■ Short problem
Skip all pictures, then print the remaining material exactly.
____
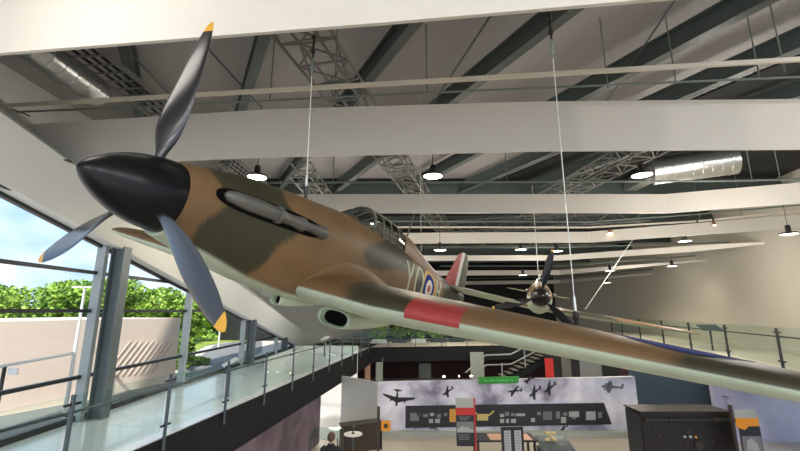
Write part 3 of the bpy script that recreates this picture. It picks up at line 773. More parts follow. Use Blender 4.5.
# thin roof bracing rods
for k, (p, q) in enumerate((((200, 40), (262, 108)), ((675, 0), (606, 102)), ((493, 12), (430, 108)), ((120, 42), (175, 100)))):
    struct(MB().tube([zpt(*p, 5.6), zpt(*q, 5.3)], .022, 6).build('bracing_rod', M['beam']))
# hanger rods
for px, yb, zr in ((427, 94, 4.3), (608, 88, 4.3), (676, 84, 4.3), (760, 79, 4.3), (785, 72, 4.3), (335, 97, 4.3), (270, 100, 4.3), (333, 183, 4.0), (507, 182, 4.0), (507, 227, 3.9), (563, 182, 4.0), (752, 180, 4.0), (780, 178, 4.0), (640, 224, 3.9), (700, 219, 3.9), (742, 216, 3.9), (425, 226, 3.9), (522, 248, 3.7), (560, 248, 3.7), (640, 246, 3.7), (740, 243, 3.7)):
    a = zpt(px, yb, zr); b = a.copy(); b.z = EZ+DECK
    tag(MB().tube([a, b], .014, 6).build('hanger_rod', M['pipe']), None, None, None, 'structure')
# lattice trusses
def truss(A, B, w, h, step, r=.022, name='lattice_truss'):
    m = MB(); d = (B-A).normalized(); s = Vector((d.y, -d.x, 0)).normalized(); L = (B-A).length; n = int(L/step)
    cs = [A+s*(-w/2)+Vector((0, 0, h/2)), A+s*(w/2)+Vector((0, 0, h/2)), A+s*(-w/2)-Vector((0, 0, h/2)), A+s*(w/2)-Vector((0, 0, h/2))]
    for c in cs: m.tube([c, c+d*L], r*1.5, 6)
    for i in range(n):
        a = d*(i*step); b = d*((i+1)*step)
        for p, q in ((0, 1), (2, 3), (0, 2), (1, 3)):
            m.tube([cs[p]+a, cs[q]+b] if i % 2 else [cs[q]+a, cs[p]+b], r, 5)
        m.tube([cs[0]+a, cs[1]+a], r, 5); m.tube([cs[2]+a, cs[3]+a], r, 5)
    return struct(m.build(name, M['truss']))
A = zpt(305, 36, 4.9); B = zpt(405, 175, 4.9); d = (B-A).normalized(); truss(A-d*3, B+d*14, .75, .5, .7)
A = zpt(640, 150, 4.6); B = zpt(560, 193, 4.6); d = (B-A).normalized(); truss(A-d*1.5, B+d*3.5, .7, .5, .7)
truss(W(-3.4, 13, 4.7), W(-3.0, 30, 4.7), .7, .5, .8)
truss(W(2, 22, 4.5), W(12, 19, 4.5), .7, .6, .8); truss(W(0, 27, 4.5), W(14, 26, 4.5), .7, .6, .9)
# cable ladder and duct at upper left
A = zpt(88, 56, 5.0); B = zpt(150, 103, 5.0); d = (B-A).normalized(); s = Vector((d.y, -d.x, 0))
e = tag(empty('cable_ladder', A), 'grey cable ladder running under the roof at upper left', 'cable tray')
for k in (-.42, .42): rb(MB().bar(A-d*3+s*k, B+d*9+s*k, .04, .10), 'side_rail', M['truss'], e)
mb = MB()
for i in range(46): p = A-d*3+d*.3*i; mb.bar(p-s*.42, p+s*.42, .03, .03)
rb(mb, 'rungs', M['truss'], e)
for k in (-.2, .0, .2): rb(MB().tube([A-d*3+s*k+Vector((0, 0, .04)), B+d*8+s*k+Vector((0, 0, .04))], .03, 6), 'cable', M['dark'], e)
def duct(P, r, name, label, step=.28):
    m = MB(); pts = []; rs = []
    for a, b in zip(P, P[1:]):
        L = (b-a).length; n = max(2, int(L/step))
        for i in range(n):
            for t, k in ((0, 1.0), (.12, 1.0), (.14, 1.03), (.18, 1.03), (.2, 1.0)): pts.append(a+(b-a)*((i+t)/n)); rs.append(r*k)
    pts.append(P[-1]); rs.append(r)
    m.tube(pts, rs, 24); return tag(m.build(name, M['duct'], None, radians(50)), label, 'duct')
A = zpt(64, 70, 4.75); B = zpt(98, 94, 4.75); d = (B-A).normalized(); duct([A-d*3, B], .29, 'ceiling_duct', 'shiny silver ventilation duct at the upper left corner')
dd = duct([at(652, 172, 14.6), at(736, 160, 13.6)], .50, 'ceiling_duct', 'fat silver ventilation duct beside the right pendant lamp')
A = at(656, 172, 14.65); MB().bar(A, at(630, 186, 17.0), .5, .45).build('branch', M['duct'], dd)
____
■ Final result
Write part 3 of the bpy script that recreates this picture. It picks up at line 773. More parts follow. Use Blender 4.5.
# thin roof bracing rods
for k, (p, q) in enumerate((((200, 40), (262, 108)), ((675, 0), (606, 102)), ((493, 12), (430, 108)), ((120, 42), (175, 100)))):
    struct(MB().tube([zpt(*p, 5.6), zpt(*q, 5.3)], .022, 6).build('bracing_rod', M['beam']))
# hanger rods
for px, yb, zr in ((427, 94, 4.3), (608, 88, 4.3), (676, 84, 4.3), (760, 79, 4.3), (785, 72, 4.3), (335, 97, 4.3), (270, 100, 4.3), (333, 183, 4.0), (507, 182, 4.0), (507, 227, 3.9), (563, 182, 4.0), (752, 180, 4.0), (780, 178, 4.0), (640, 224, 3.9), (700, 219, 3.9), (742, 216, 3.9), (425, 226, 3.9), (522, 248, 3.7), (560, 248, 3.7), (640, 246, 3.7), (740, 243, 3.7)):
    a = zpt(px, yb, zr); b = a.copy(); b.z = EZ+DECK
    tag(MB().tube([a, b], .014, 6).build('hanger_rod', M['pipe']), None, None, None, 'structure')
# lattice trusses
def truss(A, B, w, h, step, r=.022, name='lattice_truss'):
    m = MB(); d = (B-A).normalized(); s = Vector((d.y, -d.x, 0)).normalized(); L = (B-A).length; n = int(L/step)
    cs = [A+s*(-w/2)+Vector((0, 0, h/2)), A+s*(w/2)+Vector((0, 0, h/2)), A+s*(-w/2)-Vector((0, 0, h/2)), A+s*(w/2)-Vector((0, 0, h/2))]
    for c in cs: m.tube([c, c+d*L], r*1.5, 6)
    for i in range(n):
        a = d*(i*step); b = d*((i+1)*step)
        for p, q in ((0, 1), (2, 3), (0, 2), (1, 3)):
            m.tube([cs[p]+a, cs[q]+b] if i % 2 else [cs[q]+a, cs[p]+b], r, 5)
        m.tube([cs[0]+a, cs[1]+a], r, 5); m.tube([cs[2]+a, cs[3]+a], r, 5)
    return struct(m.build(name, M['truss']))
A = zpt(305, 36, 4.9); B = zpt(405, 175, 4.9); d = (B-A).normalized(); truss(A-d*3, B+d*14, .75, .5, .7)
A = zpt(640, 150, 4.6); B = zpt(560, 193, 4.6); d = (B-A).normalized(); truss(A-d*1.5, B+d*3.5, .7, .5, .7)
truss(W(-3.4, 13, 4.7), W(-3.0, 30, 4.7), .7, .5, .8)
truss(W(2, 22, 4.5), W(12, 19, 4.5), .7, .6, .8); truss(W(0, 27, 4.5), W(14, 26, 4.5), .7, .6, .9)
# cable ladder and duct at upper left
A = zpt(88, 56, 5.0); B = zpt(150, 103, 5.0); d = (B-A).normalized(); s = Vector((d.y, -d.x, 0))
e = tag(empty('cable_ladder', A), 'grey cable ladder running under the roof at upper left', 'cable tray')
for k in (-.42, .42): rb(MB().bar(A-d*3+s*k, B+d*9+s*k, .04, .10), 'side_rail', M['truss'], e)
mb = MB()
for i in range(46): p = A-d*3+d*.3*i; mb.bar(p-s*.42, p+s*.42, .03, .03)
rb(mb, 'rungs', M['truss'], e)
for k in (-.2, .0, .2): rb(MB().tube([A-d*3+s*k+Vector((0, 0, .04)), B+d*8+s*k+Vector((0, 0, .04))], .03, 6), 'cable', M['dark'], e)
def duct(P, r, name, label, step=.28):
    m = MB(); pts = []; rs = []
    for a, b in zip(P, P[1:]):
        L = (b-a).length; n = max(2, int(L/step))
        for i in range(n):
            for t, k in ((0, 1.0), (.12, 1.0), (.14, 1.03), (.18, 1.03), (.2, 1.0)): pts.append(a+(b-a)*((i+t)/n)); rs.append(r*k)
    pts.append(P[-1]); rs.append(r)
    m.tube(pts, rs, 24); return tag(m.build(name, M['duct'], None, radians(50)), label, 'duct')
A = zpt(64, 70, 4.75); B = zpt(98, 94, 4.75); d = (B-A).normalized(); duct([A-d*3, B], .29, 'ceiling_duct', 'shiny silver ventilation duct at the upper left corner')
dd = duct([at(652, 172, 14.6), at(736, 160, 13.6)], .50, 'ceiling_duct', 'fat silver ventilation duct beside the right pendant lamp')
A = at(656, 172, 14.65); MB().bar(A, at(630, 186, 17.0), .5, .45).build('branch', M['duct'], dd)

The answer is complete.